Meringues are a fun little treats, but when you combine meringue with naturally sweetened raw whipped cream/coconut cream, or lemon curd and fruit, they're to die for! These are simple to make and very well worth the effort.

Naturally Sweet Mini Pavlovas

Makes about 12

  • 2 egg whites

  • 1/2 cup pure maple syrup

  • 2 pinches salt, optional

  • 1/2 tsp. vanilla extract, optional

1. Line 2 baking sheets with parchment paper.

2. Heat oven to 200 degrees.

3. Mix together egg whites, maple syrup and salt in a small-medium pot, or a metal or heat safe glass bowl. It will need to be big enough to for the meringue to expand as it's whipped.

4. Heat a couple inches of water in a pot that the other pot will set over, double boiler style, or in a pot that the bowl can be suspended over without coming in contact with the water.

5. Heat the water until it comes to a gentle boil, reduce heat to medium-low.

6. Place the pot/bowl with the egg white mixture over the water.

7. Heat the mixture while continually stirring, until it comes to 140 degrees farenheit, or 60 degrees celcius: about 3-5 minutes.

8. Remove the egg white mixture from the heat. Add vanilla and beat with a hand beater, on medium, until the egg whites reach the stiff peak stage: about 3-5 minutes.

9. Place the meringue into a piping bag, fitted with a large star tip, if desired, or a gallon size ziplock with one corner cut off. If you don't want to fuss with a pastry bag, you can just dollup the meringue, by the spoonful, onto the baking sheet in free forms; see the last photo.

10. Pipe the meringue into about 3 inch rounds on the baking sheet. You should get about 12. Ideally, the middle of the meringue should be lower than the edges, so it can be filled with a little lemon curd, whipped cream or coconut cream and then topped with fruit. I find this is easiest to do by starting in the center and then coiling outward, doubling up around the edges, if necessary.

11. Place in the oven for 1 1/2- 2 hours. Check the meringues; they should be dry to the touch. If they're still tacky, let them cook a bit longer until they feel dry. The meringues should stay a light color, they shouldn't brown. They're still edible if they do brown, but will have a caramelized flavor. Turn off the oven, crack it open with a wooden spoon, or tin foil snake and let set and cool in the oven for 1 more hour.

12. Store at room temperature in an airtight container, lined with a paper towel to absorb the extra moisture and keep them crisp.
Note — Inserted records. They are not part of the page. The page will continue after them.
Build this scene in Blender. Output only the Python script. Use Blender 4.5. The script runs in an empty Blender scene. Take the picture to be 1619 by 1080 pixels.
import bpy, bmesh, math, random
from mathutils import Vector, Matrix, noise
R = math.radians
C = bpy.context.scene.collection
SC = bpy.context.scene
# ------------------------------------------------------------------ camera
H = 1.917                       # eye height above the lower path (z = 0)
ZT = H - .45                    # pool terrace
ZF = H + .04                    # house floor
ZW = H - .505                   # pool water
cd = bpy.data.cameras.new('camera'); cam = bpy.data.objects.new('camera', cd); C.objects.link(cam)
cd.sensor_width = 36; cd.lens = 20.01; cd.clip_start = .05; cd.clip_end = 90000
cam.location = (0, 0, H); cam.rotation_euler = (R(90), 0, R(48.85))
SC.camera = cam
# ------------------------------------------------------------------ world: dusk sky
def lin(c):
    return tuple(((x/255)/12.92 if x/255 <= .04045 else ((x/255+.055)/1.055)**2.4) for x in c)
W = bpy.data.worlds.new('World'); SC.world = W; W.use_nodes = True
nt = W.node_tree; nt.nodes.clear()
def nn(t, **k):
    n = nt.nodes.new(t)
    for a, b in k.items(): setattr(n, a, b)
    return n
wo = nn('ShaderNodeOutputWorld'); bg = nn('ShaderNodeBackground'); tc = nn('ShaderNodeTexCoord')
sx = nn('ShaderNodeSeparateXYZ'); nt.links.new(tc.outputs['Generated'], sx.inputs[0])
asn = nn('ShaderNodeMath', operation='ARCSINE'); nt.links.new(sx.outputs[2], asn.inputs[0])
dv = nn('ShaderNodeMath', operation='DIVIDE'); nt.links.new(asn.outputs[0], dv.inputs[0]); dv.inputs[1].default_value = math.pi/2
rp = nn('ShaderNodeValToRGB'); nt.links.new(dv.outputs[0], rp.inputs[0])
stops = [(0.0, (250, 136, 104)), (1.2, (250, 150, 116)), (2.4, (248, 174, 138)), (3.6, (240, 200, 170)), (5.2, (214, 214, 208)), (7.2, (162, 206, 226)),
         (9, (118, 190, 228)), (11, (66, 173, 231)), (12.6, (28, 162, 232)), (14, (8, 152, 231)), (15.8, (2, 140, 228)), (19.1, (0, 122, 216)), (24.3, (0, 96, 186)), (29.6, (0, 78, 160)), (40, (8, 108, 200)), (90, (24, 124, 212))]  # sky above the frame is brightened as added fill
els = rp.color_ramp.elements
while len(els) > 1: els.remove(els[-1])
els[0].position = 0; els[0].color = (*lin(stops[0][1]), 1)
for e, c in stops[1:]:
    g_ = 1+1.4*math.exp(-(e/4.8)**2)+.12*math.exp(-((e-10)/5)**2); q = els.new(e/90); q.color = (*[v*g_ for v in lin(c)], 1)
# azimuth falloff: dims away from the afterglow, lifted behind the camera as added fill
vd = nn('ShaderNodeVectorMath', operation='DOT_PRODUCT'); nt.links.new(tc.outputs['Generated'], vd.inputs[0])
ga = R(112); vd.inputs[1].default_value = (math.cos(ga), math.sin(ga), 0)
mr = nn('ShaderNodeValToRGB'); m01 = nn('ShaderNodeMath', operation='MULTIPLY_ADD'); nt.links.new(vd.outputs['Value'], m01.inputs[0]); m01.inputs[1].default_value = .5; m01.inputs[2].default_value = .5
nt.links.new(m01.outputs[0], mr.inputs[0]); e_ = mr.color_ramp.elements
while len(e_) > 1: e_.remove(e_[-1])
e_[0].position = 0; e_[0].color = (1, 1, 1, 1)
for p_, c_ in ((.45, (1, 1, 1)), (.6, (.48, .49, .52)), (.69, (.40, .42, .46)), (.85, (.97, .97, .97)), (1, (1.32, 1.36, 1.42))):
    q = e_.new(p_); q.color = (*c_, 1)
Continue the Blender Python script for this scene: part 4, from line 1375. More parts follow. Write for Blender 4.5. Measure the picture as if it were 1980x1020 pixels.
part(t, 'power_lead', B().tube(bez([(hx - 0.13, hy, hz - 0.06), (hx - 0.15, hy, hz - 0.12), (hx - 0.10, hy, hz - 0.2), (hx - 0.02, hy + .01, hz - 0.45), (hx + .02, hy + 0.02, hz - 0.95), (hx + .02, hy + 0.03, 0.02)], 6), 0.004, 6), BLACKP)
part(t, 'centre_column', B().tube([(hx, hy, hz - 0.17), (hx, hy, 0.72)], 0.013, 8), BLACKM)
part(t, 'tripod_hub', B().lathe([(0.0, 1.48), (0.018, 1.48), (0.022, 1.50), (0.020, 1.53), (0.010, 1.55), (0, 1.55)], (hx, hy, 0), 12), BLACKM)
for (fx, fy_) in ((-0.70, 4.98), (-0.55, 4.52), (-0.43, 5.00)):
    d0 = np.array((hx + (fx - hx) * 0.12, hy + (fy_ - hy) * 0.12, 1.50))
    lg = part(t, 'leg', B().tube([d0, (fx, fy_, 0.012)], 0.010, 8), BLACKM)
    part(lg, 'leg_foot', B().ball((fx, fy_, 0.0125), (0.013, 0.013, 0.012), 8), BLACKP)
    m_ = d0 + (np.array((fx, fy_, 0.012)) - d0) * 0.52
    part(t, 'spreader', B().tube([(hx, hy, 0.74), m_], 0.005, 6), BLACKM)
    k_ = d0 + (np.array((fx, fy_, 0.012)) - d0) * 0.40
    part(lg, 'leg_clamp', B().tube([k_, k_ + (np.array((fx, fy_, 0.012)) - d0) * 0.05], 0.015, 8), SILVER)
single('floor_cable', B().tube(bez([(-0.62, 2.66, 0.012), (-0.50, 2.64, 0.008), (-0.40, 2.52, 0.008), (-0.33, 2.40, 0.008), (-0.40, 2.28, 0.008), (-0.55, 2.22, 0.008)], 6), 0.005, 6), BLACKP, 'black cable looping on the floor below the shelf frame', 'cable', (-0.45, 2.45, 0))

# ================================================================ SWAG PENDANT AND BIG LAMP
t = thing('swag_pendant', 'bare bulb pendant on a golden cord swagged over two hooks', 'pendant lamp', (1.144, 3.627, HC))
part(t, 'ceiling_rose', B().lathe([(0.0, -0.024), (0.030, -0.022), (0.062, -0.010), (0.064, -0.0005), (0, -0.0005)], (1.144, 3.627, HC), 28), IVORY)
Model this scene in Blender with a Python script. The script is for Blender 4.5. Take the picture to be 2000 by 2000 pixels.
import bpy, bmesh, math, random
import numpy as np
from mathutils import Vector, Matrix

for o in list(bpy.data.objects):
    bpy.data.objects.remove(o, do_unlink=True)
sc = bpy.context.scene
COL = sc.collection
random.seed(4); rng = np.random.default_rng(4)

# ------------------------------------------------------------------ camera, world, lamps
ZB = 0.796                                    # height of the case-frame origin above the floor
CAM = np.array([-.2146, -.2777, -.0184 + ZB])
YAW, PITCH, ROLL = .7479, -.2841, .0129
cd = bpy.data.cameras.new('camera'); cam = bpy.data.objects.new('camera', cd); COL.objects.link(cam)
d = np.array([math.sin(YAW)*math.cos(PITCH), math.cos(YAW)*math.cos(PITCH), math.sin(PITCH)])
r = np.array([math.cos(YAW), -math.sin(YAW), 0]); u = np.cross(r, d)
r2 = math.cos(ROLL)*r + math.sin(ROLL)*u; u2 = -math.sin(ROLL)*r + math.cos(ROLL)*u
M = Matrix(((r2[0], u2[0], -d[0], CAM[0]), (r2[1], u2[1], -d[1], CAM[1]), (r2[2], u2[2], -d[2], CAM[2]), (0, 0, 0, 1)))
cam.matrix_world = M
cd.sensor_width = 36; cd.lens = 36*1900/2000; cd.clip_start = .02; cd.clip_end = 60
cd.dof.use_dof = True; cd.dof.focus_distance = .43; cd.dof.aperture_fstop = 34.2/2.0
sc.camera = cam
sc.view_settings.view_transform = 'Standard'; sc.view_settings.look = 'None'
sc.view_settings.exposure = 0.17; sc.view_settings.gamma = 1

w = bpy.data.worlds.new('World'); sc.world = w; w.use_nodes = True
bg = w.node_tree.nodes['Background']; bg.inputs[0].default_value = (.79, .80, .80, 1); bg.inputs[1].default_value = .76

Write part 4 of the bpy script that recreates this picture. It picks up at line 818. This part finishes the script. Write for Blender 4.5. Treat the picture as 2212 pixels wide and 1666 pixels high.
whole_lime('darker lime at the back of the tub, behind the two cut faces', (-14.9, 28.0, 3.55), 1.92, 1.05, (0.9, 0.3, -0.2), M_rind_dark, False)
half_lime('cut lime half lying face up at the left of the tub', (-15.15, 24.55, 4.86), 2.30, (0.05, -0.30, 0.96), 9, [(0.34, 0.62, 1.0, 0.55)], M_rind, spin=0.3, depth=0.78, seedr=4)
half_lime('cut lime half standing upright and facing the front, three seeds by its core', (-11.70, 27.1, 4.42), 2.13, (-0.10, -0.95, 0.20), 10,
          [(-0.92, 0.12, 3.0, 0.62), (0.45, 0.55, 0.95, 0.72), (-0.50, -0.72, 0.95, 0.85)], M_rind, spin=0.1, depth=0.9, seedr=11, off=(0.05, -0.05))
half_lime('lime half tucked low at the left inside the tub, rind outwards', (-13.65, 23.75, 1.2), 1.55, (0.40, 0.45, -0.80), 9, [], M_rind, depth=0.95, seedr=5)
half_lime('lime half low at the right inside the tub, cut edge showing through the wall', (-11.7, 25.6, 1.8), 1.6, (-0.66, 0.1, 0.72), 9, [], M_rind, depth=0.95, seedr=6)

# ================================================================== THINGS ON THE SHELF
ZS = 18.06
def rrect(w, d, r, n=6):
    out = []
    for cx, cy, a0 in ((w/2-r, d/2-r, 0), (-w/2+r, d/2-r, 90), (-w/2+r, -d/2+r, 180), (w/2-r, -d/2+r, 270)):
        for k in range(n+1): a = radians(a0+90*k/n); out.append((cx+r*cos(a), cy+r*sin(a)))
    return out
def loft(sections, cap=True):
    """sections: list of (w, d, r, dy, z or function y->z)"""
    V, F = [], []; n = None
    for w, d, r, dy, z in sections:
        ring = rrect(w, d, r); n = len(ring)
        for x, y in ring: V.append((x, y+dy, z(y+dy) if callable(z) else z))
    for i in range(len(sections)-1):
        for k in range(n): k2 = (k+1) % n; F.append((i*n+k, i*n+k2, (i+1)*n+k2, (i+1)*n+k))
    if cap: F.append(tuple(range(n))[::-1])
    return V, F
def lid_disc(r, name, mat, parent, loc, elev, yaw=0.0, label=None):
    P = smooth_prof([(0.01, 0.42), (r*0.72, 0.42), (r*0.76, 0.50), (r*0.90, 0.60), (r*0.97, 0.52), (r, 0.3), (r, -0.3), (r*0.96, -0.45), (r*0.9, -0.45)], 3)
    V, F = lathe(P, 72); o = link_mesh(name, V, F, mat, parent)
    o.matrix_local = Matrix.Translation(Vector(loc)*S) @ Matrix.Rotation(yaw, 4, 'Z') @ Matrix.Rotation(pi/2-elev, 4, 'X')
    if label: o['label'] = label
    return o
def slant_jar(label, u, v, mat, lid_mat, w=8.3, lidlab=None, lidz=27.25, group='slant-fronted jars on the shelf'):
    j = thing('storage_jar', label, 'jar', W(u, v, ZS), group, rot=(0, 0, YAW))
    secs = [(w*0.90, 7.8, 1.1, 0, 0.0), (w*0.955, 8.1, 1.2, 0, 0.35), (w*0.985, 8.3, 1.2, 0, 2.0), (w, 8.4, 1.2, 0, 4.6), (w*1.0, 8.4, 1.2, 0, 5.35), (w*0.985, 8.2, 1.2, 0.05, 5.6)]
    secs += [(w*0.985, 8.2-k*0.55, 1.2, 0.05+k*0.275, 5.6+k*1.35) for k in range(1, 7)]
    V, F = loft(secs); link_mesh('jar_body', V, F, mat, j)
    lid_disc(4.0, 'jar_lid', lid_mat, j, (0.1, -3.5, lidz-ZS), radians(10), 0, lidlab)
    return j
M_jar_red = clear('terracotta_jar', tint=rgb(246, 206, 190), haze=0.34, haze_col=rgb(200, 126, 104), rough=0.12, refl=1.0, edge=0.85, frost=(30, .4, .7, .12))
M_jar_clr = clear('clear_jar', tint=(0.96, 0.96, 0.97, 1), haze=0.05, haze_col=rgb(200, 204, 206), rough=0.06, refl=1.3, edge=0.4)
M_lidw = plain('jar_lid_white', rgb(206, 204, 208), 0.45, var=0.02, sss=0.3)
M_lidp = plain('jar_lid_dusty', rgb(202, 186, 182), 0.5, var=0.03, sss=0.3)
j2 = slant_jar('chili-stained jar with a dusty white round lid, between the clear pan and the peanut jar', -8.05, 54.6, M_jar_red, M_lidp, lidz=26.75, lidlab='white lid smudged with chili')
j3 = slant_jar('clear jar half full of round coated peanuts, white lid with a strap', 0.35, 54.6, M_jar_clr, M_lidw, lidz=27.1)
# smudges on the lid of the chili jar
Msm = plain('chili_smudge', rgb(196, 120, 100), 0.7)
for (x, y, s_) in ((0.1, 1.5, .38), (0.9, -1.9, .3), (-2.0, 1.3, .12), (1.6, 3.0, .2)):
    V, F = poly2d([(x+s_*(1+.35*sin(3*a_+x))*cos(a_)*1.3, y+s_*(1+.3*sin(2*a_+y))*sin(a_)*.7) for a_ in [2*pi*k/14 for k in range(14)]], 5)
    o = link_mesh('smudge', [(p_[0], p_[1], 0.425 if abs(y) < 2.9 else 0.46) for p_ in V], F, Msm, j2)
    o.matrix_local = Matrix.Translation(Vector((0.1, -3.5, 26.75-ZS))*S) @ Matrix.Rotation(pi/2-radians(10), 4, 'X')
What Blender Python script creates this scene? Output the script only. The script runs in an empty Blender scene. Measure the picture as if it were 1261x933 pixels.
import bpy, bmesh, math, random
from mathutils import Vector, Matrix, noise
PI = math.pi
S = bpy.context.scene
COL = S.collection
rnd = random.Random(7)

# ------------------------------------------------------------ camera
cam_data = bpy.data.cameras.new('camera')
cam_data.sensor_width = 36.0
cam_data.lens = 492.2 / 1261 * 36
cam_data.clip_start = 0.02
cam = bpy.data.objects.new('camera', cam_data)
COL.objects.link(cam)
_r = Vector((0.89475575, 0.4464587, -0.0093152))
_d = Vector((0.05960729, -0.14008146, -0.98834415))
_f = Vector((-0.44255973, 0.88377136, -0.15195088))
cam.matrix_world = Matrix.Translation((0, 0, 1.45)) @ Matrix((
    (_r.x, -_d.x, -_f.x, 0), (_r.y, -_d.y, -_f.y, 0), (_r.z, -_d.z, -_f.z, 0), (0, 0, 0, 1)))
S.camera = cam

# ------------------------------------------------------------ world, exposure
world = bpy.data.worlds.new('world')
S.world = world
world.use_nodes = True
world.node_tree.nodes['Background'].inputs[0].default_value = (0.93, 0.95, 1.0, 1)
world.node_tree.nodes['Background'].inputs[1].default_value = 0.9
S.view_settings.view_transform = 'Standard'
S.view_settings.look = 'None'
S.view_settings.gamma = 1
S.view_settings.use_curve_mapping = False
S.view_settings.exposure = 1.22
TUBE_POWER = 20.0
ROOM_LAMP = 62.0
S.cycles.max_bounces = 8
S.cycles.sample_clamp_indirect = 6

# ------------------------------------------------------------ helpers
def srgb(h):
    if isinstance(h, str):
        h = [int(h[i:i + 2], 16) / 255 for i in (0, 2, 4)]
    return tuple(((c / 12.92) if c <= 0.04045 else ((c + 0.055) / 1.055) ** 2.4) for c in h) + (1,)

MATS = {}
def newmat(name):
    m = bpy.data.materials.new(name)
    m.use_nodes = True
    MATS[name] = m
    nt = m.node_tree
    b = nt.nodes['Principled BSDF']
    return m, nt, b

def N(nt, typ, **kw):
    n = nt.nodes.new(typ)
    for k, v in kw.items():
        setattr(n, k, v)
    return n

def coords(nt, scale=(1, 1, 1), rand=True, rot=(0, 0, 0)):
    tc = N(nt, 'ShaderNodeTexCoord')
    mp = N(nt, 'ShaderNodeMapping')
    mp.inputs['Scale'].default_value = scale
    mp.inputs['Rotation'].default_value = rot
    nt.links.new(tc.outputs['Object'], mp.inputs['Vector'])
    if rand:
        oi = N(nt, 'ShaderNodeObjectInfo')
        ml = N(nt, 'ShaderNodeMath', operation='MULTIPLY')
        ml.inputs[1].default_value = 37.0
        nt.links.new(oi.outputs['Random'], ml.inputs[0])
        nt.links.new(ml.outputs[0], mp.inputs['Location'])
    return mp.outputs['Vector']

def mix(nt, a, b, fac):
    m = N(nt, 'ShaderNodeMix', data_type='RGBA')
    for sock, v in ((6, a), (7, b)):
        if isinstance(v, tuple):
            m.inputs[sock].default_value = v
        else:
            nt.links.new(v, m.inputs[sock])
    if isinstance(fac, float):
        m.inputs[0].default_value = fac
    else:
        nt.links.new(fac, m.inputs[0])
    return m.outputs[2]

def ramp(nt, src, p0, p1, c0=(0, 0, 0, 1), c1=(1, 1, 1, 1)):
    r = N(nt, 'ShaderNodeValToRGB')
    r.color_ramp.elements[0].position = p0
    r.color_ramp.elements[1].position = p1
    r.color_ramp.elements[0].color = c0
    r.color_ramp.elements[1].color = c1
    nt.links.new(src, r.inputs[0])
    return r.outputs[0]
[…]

13. Top with desired topping, right before serving, to keep the meringue crisp. These also make for a fun dessert bar when entertaining. Guests can top with the topping and fruit of their choice.


If you get even the smallest amount of egg yolk in with the egg whites, the meringue will fail. So be very careful in separating the egg yolk from egg whites. Similarly, any oil or fat will also prevent the egg whites from whipping up.

You don't have to have a thermometer, but your meringue will be more dependable and consistently work out if you make sure to bring the mixture to the right temperature; otherwise, it's just guesswork.

The stiff peak stage means that firm or stiff peaks remain when the beaters are lifted: the tip of the peak does not bend over, rather it stands straight up.

These are a bit trickier to make in a humid climate, as the humidity can make them tacky. Make sure to completely cool in the oven and transfer to an airtight container lined with a paper towel right away.

For an egg free version, substitute 1/4 cup, unsalted liquid from cooked chickpeas for the eggs. If you cook your own chickpeas, the liquid should be about the texture of egg whites. I generally cut down on my cooking water a bit if I am going to use it in this way. The liquid is called aquafaba and it's used in many vegetarian preparations.